Wednesday, December 28, 2011

Oh Celie, unbelief is a terrible thing

You're going to read this a few more times, but I am so behind with my reviews. I blame the readathon (which was awesome but gave me extra books to review) as well as Christmas for getting in the way. Not in a bad way because I heart Xmas but the whole family time thing really cuts into my computer time. So with my typical list of excuses, onto a review.

I first read The Color Purple by Alice Walker back in college, for one of those survey of American Lit classes. I read it and Beloved back to back and I always think of this as the easy book, when compared to Morrison's masterpiece. And relative to Beloved this is an easy book, at least in terms of readability and linear story telling. In terms of content however, The Color Purple deals with many difficult topics.
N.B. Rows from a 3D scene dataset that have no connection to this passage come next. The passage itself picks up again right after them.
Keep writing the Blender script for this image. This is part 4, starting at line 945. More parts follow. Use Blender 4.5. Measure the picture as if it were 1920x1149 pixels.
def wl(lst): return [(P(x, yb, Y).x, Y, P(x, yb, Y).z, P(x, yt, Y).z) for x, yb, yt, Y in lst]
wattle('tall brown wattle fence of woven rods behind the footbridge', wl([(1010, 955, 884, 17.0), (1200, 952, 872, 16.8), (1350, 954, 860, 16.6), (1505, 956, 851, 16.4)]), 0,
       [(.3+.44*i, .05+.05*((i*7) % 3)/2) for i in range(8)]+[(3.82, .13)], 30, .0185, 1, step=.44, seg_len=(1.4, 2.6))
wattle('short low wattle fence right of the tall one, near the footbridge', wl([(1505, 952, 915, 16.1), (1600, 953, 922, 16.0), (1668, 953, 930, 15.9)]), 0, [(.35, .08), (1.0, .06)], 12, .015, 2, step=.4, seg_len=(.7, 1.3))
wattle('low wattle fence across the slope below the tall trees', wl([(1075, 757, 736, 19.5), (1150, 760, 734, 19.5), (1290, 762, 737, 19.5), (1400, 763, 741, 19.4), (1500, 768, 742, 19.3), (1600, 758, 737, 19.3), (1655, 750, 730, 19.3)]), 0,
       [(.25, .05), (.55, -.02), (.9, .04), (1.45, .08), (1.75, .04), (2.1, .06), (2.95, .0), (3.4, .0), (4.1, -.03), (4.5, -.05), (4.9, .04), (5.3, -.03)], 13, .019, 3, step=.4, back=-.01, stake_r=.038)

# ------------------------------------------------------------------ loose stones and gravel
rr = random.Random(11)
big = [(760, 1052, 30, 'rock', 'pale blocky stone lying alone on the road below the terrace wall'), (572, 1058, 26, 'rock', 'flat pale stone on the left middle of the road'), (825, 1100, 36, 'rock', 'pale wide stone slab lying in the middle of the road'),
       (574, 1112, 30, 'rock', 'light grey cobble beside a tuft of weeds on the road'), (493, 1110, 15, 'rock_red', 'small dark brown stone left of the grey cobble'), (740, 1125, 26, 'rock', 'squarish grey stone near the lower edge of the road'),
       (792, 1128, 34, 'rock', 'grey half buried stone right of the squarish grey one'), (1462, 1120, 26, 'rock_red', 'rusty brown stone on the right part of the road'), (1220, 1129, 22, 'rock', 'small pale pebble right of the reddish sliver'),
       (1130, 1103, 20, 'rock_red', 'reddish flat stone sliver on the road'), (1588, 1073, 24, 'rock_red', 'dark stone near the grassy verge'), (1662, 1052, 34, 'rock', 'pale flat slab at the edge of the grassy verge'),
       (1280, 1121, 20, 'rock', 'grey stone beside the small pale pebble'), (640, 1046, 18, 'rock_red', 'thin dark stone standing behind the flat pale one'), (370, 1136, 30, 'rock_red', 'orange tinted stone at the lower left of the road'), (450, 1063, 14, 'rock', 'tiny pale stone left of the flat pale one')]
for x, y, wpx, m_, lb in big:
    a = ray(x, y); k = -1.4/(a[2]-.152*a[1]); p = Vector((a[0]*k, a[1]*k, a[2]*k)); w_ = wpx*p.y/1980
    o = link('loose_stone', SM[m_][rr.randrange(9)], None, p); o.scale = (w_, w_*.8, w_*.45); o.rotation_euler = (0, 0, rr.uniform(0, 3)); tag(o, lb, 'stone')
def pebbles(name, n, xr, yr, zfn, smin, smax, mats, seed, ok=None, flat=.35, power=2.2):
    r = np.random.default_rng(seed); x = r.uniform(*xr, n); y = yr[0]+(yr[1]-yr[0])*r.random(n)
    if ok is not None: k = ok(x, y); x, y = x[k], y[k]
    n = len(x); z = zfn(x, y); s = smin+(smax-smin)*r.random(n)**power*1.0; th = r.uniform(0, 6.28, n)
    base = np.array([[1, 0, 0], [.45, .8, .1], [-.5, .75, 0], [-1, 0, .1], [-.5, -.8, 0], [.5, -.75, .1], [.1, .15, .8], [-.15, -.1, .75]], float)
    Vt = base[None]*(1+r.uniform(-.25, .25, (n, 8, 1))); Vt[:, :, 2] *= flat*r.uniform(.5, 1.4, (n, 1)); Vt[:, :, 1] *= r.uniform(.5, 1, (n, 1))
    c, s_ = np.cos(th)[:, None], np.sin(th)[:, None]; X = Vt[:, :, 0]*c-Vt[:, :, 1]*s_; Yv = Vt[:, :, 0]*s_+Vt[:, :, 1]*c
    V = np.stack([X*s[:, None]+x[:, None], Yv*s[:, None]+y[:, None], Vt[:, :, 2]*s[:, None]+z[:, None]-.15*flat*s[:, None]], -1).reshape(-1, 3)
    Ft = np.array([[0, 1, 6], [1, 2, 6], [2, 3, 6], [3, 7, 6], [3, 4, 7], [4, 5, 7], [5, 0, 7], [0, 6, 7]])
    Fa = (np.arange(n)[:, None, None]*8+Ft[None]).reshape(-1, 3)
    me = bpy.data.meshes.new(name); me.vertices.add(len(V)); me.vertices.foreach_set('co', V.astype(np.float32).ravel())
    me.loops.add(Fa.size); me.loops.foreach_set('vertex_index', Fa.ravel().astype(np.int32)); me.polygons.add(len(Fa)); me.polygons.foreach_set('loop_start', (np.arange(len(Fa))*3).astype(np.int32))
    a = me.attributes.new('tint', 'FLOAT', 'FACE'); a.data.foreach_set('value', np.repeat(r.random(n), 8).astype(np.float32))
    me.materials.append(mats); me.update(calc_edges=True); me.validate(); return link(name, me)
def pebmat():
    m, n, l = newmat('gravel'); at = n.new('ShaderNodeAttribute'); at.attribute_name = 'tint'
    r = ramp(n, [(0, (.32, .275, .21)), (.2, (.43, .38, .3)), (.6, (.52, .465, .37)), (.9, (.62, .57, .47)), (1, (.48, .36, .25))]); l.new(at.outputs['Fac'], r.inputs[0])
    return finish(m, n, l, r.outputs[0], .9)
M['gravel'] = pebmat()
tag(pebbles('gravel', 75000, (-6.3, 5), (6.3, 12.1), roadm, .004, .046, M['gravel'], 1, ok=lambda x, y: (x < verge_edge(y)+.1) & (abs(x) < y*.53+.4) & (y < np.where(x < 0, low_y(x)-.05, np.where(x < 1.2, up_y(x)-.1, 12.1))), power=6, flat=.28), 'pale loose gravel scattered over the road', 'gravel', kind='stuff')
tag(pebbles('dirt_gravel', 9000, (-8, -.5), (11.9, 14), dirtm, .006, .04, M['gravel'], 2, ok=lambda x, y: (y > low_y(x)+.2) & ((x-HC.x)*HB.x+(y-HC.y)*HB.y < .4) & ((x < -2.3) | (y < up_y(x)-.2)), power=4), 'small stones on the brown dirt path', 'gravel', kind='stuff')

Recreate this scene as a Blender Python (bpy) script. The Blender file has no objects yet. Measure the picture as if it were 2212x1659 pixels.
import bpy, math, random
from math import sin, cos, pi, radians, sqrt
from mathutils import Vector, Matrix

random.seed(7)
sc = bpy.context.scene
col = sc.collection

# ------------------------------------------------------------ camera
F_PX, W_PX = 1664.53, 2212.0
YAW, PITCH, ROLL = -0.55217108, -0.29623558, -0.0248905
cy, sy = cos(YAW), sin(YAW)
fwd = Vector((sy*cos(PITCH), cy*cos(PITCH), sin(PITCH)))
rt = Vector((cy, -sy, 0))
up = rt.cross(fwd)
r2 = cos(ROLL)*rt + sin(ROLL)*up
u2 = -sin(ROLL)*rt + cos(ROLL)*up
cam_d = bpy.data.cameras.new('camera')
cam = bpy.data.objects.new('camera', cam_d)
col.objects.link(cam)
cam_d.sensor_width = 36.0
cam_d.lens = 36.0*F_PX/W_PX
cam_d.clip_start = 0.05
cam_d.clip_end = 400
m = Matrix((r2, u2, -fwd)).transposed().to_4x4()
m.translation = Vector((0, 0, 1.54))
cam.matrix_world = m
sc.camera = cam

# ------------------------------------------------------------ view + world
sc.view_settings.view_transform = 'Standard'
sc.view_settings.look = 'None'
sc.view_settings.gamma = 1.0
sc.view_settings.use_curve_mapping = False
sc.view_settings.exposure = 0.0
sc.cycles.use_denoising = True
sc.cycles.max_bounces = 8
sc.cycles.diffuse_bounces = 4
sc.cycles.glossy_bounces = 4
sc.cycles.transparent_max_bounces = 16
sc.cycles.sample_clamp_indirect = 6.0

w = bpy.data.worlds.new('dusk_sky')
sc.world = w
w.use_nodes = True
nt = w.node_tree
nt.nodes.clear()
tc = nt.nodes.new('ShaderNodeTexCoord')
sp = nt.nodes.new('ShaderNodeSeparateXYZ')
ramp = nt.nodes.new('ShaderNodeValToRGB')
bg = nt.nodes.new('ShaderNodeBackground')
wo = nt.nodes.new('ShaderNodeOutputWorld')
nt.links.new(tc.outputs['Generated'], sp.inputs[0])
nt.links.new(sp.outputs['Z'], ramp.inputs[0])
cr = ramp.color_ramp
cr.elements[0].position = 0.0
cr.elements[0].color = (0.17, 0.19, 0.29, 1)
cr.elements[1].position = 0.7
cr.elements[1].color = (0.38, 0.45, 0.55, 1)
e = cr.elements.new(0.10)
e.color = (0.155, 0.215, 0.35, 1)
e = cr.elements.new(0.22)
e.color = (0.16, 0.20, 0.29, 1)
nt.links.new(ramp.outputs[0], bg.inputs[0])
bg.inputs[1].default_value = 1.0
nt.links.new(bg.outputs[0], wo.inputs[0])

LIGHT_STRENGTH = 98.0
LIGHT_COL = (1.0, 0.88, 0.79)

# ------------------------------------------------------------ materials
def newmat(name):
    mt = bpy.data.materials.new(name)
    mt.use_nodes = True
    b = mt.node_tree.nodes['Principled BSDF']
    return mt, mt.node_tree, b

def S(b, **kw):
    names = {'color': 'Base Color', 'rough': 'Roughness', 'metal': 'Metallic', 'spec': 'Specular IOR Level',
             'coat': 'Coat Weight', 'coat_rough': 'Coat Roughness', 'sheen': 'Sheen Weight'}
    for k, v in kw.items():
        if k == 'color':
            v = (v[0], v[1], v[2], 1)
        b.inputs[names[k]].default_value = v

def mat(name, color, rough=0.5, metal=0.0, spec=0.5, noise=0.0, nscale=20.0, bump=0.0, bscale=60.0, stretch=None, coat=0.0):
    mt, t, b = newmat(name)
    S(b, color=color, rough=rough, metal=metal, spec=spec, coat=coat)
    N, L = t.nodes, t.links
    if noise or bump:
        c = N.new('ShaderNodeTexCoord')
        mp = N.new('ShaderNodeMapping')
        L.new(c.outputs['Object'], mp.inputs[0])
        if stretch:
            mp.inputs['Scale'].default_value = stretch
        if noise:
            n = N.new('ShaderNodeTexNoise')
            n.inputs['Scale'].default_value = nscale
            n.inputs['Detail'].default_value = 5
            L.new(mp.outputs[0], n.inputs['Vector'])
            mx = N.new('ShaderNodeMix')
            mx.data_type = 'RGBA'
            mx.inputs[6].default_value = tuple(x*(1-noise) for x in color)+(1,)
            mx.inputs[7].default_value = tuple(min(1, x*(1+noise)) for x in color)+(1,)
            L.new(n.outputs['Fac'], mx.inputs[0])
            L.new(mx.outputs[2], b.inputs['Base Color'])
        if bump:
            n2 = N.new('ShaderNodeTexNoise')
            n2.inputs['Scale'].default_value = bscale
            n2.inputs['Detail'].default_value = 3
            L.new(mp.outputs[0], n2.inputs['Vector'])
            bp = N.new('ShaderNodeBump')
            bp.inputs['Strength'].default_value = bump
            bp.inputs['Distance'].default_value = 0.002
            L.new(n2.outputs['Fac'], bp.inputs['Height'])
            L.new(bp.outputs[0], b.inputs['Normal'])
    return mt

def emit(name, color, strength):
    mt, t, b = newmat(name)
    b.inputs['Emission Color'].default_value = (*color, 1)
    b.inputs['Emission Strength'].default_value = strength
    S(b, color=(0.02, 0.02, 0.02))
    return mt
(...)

The book starts with the main character, Celie, being repeatedly raped AND having her kids (with an "s", multiple) taken away from her. And she's only 14. So as you can tell, this is a barrel of laughs, some good light reading for the readathon.

This is a heart-breaking story as Celie writes letters, first to God then later her sister Nettie.. She goes from an abusive home life to an abusive arranged marriage. Her husband Mr.____ didn't actually want her, he wanted her sister Nettie but Celie's step-father refused to agree to that arrangement and so he settled for Celie. Life just seems to be getting worse and worse for Celie as Mr.____'s children are cruel to her and Mr.____ treats her as an object, regularly beating and talking down to her. But there is a ray of hope in a "woman of lose morals" Shug Avery.

Shug is the first person who seems to actually see Celie, who acts like a mother and friend to Celie. Shug is the person who encourages Celie to break her silence and to stand up for herself. Celie also gets a strong female role model, albeit in a more indirect way, in the form of Mr.___'s daughter-in-law, Sofia. Sofia is strong-willed, never allowing Mr.___'s son Harpo to treat her the way Mr.___ treats Celie. It's really because of her strength that some of the most tragic scenes dealt with her.

There's some eye dialectwhich I normally hate, but it's done well. And by "done well", I mean done sparingly so I don't have to read it out loud in order to understand what's going on and feel like an awful racist person. It's perhaps not the best choice to read all in one sitting, but overall it's a beautiful and tragic and uplifting story.

Title quote from page 169

Walker, Alice. The Color Purple. Washington Square Press Publications, 1982.